##### COLLECTED DATA #####

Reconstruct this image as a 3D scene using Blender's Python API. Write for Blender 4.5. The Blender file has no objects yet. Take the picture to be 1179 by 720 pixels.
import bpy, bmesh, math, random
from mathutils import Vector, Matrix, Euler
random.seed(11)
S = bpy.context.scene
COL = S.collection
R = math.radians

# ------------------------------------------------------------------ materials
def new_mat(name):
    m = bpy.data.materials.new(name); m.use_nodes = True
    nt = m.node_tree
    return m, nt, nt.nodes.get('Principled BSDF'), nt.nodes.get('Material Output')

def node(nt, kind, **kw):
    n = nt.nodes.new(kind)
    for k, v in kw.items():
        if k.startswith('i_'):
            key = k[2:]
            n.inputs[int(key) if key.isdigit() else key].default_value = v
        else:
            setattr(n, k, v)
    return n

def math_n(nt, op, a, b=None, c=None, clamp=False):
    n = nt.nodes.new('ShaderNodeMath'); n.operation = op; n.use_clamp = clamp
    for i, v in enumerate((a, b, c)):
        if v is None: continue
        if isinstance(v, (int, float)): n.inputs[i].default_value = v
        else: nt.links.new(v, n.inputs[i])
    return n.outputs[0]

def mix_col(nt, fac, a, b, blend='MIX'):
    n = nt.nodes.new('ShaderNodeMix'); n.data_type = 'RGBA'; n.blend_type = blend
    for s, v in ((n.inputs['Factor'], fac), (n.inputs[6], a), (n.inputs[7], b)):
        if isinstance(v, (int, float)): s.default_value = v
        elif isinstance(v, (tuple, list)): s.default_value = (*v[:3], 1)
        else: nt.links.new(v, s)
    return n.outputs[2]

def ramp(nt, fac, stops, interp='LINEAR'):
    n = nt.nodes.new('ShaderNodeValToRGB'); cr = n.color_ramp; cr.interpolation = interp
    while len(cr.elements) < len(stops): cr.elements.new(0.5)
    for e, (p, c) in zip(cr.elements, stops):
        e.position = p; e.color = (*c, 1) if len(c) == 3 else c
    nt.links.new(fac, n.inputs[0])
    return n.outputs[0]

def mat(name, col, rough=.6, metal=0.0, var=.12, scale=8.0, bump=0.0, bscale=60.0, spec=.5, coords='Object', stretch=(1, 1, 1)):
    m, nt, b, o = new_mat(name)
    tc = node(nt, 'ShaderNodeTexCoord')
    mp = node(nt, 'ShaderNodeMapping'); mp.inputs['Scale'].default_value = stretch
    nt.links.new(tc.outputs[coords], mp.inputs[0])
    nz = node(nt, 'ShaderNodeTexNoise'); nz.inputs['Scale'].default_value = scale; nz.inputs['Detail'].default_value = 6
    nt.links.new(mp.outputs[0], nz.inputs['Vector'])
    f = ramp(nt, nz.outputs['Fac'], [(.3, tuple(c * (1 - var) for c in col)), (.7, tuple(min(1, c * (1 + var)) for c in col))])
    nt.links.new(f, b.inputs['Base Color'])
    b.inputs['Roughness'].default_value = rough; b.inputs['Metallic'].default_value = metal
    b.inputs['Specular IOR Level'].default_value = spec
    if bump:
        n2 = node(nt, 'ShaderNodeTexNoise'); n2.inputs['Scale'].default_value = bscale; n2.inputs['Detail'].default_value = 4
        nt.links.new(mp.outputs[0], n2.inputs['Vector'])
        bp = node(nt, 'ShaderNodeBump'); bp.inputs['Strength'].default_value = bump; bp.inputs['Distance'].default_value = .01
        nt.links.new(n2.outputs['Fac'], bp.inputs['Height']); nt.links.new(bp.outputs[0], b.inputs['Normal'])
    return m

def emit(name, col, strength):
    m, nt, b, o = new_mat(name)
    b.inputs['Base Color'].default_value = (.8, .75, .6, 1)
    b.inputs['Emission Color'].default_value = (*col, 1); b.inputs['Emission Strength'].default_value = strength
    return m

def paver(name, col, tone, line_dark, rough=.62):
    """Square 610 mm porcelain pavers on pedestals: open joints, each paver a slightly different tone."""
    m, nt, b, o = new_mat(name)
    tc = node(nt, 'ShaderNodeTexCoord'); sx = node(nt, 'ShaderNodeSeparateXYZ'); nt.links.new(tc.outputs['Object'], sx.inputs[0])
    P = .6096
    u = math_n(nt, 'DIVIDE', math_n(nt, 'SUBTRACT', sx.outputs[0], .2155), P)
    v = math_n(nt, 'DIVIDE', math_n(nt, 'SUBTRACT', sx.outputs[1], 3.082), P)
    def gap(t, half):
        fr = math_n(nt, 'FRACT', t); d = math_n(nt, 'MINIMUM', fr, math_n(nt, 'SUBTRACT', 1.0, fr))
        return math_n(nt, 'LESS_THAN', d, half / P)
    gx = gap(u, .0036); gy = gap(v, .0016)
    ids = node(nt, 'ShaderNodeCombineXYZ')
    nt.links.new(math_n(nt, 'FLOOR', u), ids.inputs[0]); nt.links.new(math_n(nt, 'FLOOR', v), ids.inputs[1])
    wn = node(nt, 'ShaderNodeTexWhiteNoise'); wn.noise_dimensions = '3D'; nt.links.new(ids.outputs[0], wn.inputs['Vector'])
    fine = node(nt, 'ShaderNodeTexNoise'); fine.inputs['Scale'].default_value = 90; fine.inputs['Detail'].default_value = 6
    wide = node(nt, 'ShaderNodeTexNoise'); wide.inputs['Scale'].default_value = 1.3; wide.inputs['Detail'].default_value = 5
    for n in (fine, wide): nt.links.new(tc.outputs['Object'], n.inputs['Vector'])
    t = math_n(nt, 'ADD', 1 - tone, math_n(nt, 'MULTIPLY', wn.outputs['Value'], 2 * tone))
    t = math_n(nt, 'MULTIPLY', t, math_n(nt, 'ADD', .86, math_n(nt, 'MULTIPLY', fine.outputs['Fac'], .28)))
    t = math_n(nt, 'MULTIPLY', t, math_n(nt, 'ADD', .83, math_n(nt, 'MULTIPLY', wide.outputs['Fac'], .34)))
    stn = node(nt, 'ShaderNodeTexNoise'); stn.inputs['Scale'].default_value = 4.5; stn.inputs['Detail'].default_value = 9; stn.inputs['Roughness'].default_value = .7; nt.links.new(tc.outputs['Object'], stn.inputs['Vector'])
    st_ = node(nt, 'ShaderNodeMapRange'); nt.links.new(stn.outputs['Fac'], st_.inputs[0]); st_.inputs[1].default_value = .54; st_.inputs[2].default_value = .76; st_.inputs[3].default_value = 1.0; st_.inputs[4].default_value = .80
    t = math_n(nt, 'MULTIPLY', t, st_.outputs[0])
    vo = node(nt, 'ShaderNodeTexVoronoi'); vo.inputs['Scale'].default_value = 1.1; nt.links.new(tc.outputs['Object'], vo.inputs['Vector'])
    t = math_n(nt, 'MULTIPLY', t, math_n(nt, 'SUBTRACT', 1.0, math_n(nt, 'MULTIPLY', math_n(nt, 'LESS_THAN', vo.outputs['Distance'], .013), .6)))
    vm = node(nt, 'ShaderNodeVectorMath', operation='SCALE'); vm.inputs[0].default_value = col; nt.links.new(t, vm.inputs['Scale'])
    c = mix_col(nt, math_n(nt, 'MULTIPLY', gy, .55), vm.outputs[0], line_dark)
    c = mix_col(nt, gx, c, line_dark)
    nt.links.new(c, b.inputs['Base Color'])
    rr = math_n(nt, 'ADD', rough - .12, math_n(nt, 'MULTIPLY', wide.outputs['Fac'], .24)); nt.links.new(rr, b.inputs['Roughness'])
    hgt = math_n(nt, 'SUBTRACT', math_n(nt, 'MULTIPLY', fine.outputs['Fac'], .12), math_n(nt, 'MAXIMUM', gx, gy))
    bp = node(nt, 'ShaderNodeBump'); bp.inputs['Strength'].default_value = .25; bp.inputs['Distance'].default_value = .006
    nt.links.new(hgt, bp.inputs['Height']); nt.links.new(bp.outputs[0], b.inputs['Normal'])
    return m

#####

### [TO BE DONE]
Transcribe the whole listing exactly.

### [TASK RESULT]
Reconstruct this image as a 3D scene using Blender's Python API. Write for Blender 4.5. The Blender file has no objects yet. Take the picture to be 1179 by 720 pixels.
import bpy, bmesh, math, random
from mathutils import Vector, Matrix, Euler
random.seed(11)
S = bpy.context.scene
COL = S.collection
R = math.radians

# ------------------------------------------------------------------ materials
def new_mat(name):
    m = bpy.data.materials.new(name); m.use_nodes = True
    nt = m.node_tree
    return m, nt, nt.nodes.get('Principled BSDF'), nt.nodes.get('Material Output')

def node(nt, kind, **kw):
    n = nt.nodes.new(kind)
    for k, v in kw.items():
        if k.startswith('i_'):
            key = k[2:]
            n.inputs[int(key) if key.isdigit() else key].default_value = v
        else:
            setattr(n, k, v)
    return n

def math_n(nt, op, a, b=None, c=None, clamp=False):
    n = nt.nodes.new('ShaderNodeMath'); n.operation = op; n.use_clamp = clamp
    for i, v in enumerate((a, b, c)):
        if v is None: continue
        if isinstance(v, (int, float)): n.inputs[i].default_value = v
        else: nt.links.new(v, n.inputs[i])
    return n.outputs[0]

def mix_col(nt, fac, a, b, blend='MIX'):
    n = nt.nodes.new('ShaderNodeMix'); n.data_type = 'RGBA'; n.blend_type = blend
    for s, v in ((n.inputs['Factor'], fac), (n.inputs[6], a), (n.inputs[7], b)):
        if isinstance(v, (int, float)): s.default_value = v
        elif isinstance(v, (tuple, list)): s.default_value = (*v[:3], 1)
        else: nt.links.new(v, s)
    return n.outputs[2]

def ramp(nt, fac, stops, interp='LINEAR'):
    n = nt.nodes.new('ShaderNodeValToRGB'); cr = n.color_ramp; cr.interpolation = interp
    while len(cr.elements) < len(stops): cr.elements.new(0.5)
    for e, (p, c) in zip(cr.elements, stops):
        e.position = p; e.color = (*c, 1) if len(c) == 3 else c
    nt.links.new(fac, n.inputs[0])
    return n.outputs[0]

def mat(name, col, rough=.6, metal=0.0, var=.12, scale=8.0, bump=0.0, bscale=60.0, spec=.5, coords='Object', stretch=(1, 1, 1)):
    m, nt, b, o = new_mat(name)
    tc = node(nt, 'ShaderNodeTexCoord')
    mp = node(nt, 'ShaderNodeMapping'); mp.inputs['Scale'].default_value = stretch
    nt.links.new(tc.outputs[coords], mp.inputs[0])
    nz = node(nt, 'ShaderNodeTexNoise'); nz.inputs['Scale'].default_value = scale; nz.inputs['Detail'].default_value = 6
    nt.links.new(mp.outputs[0], nz.inputs['Vector'])
    f = ramp(nt, nz.outputs['Fac'], [(.3, tuple(c * (1 - var) for c in col)), (.7, tuple(min(1, c * (1 + var)) for c in col))])
    nt.links.new(f, b.inputs['Base Color'])
    b.inputs['Roughness'].default_value = rough; b.inputs['Metallic'].default_value = metal
    b.inputs['Specular IOR Level'].default_value = spec
    if bump:
        n2 = node(nt, 'ShaderNodeTexNoise'); n2.inputs['Scale'].default_value = bscale; n2.inputs['Detail'].default_value = 4
        nt.links.new(mp.outputs[0], n2.inputs['Vector'])
        bp = node(nt, 'ShaderNodeBump'); bp.inputs['Strength'].default_value = bump; bp.inputs['Distance'].default_value = .01
        nt.links.new(n2.outputs['Fac'], bp.inputs['Height']); nt.links.new(bp.outputs[0], b.inputs['Normal'])
    return m

def emit(name, col, strength):
    m, nt, b, o = new_mat(name)
    b.inputs['Base Color'].default_value = (.8, .75, .6, 1)
    b.inputs['Emission Color'].default_value = (*col, 1); b.inputs['Emission Strength'].default_value = strength
    return m

def paver(name, col, tone, line_dark, rough=.62):
    """Square 610 mm porcelain pavers on pedestals: open joints, each paver a slightly different tone."""
    m, nt, b, o = new_mat(name)
    tc = node(nt, 'ShaderNodeTexCoord'); sx = node(nt, 'ShaderNodeSeparateXYZ'); nt.links.new(tc.outputs['Object'], sx.inputs[0])
    P = .6096
    u = math_n(nt, 'DIVIDE', math_n(nt, 'SUBTRACT', sx.outputs[0], .2155), P)
    v = math_n(nt, 'DIVIDE', math_n(nt, 'SUBTRACT', sx.outputs[1], 3.082), P)
    def gap(t, half):
        fr = math_n(nt, 'FRACT', t); d = math_n(nt, 'MINIMUM', fr, math_n(nt, 'SUBTRACT', 1.0, fr))
        return math_n(nt, 'LESS_THAN', d, half / P)
    gx = gap(u, .0036); gy = gap(v, .0016)
    ids = node(nt, 'ShaderNodeCombineXYZ')
    nt.links.new(math_n(nt, 'FLOOR', u), ids.inputs[0]); nt.links.new(math_n(nt, 'FLOOR', v), ids.inputs[1])
    wn = node(nt, 'ShaderNodeTexWhiteNoise'); wn.noise_dimensions = '3D'; nt.links.new(ids.outputs[0], wn.inputs['Vector'])
    fine = node(nt, 'ShaderNodeTexNoise'); fine.inputs['Scale'].default_value = 90; fine.inputs['Detail'].default_value = 6
    wide = node(nt, 'ShaderNodeTexNoise'); wide.inputs['Scale'].default_value = 1.3; wide.inputs['Detail'].default_value = 5
    for n in (fine, wide): nt.links.new(tc.outputs['Object'], n.inputs['Vector'])
    t = math_n(nt, 'ADD', 1 - tone, math_n(nt, 'MULTIPLY', wn.outputs['Value'], 2 * tone))
    t = math_n(nt, 'MULTIPLY', t, math_n(nt, 'ADD', .86, math_n(nt, 'MULTIPLY', fine.outputs['Fac'], .28)))
    t = math_n(nt, 'MULTIPLY', t, math_n(nt, 'ADD', .83, math_n(nt, 'MULTIPLY', wide.outputs['Fac'], .34)))
    stn = node(nt, 'ShaderNodeTexNoise'); stn.inputs['Scale'].default_value = 4.5; stn.inputs['Detail'].default_value = 9; stn.inputs['Roughness'].default_value = .7; nt.links.new(tc.outputs['Object'], stn.inputs['Vector'])
    st_ = node(nt, 'ShaderNodeMapRange'); nt.links.new(stn.outputs['Fac'], st_.inputs[0]); st_.inputs[1].default_value = .54; st_.inputs[2].default_value = .76; st_.inputs[3].default_value = 1.0; st_.inputs[4].default_value = .80
    t = math_n(nt, 'MULTIPLY', t, st_.outputs[0])
    vo = node(nt, 'ShaderNodeTexVoronoi'); vo.inputs['Scale'].default_value = 1.1; nt.links.new(tc.outputs['Object'], vo.inputs['Vector'])
    t = math_n(nt, 'MULTIPLY', t, math_n(nt, 'SUBTRACT', 1.0, math_n(nt, 'MULTIPLY', math_n(nt, 'LESS_THAN', vo.outputs['Distance'], .013), .6)))
    vm = node(nt, 'ShaderNodeVectorMath', operation='SCALE'); vm.inputs[0].default_value = col; nt.links.new(t, vm.inputs['Scale'])
    c = mix_col(nt, math_n(nt, 'MULTIPLY', gy, .55), vm.outputs[0], line_dark)
    c = mix_col(nt, gx, c, line_dark)
    nt.links.new(c, b.inputs['Base Color'])
    rr = math_n(nt, 'ADD', rough - .12, math_n(nt, 'MULTIPLY', wide.outputs['Fac'], .24)); nt.links.new(rr, b.inputs['Roughness'])
    hgt = math_n(nt, 'SUBTRACT', math_n(nt, 'MULTIPLY', fine.outputs['Fac'], .12), math_n(nt, 'MAXIMUM', gx, gy))
    bp = node(nt, 'ShaderNodeBump'); bp.inputs['Strength'].default_value = .25; bp.inputs['Distance'].default_value = .006
    nt.links.new(hgt, bp.inputs['Height']); nt.links.new(bp.outputs[0], b.inputs['Normal'])
    return m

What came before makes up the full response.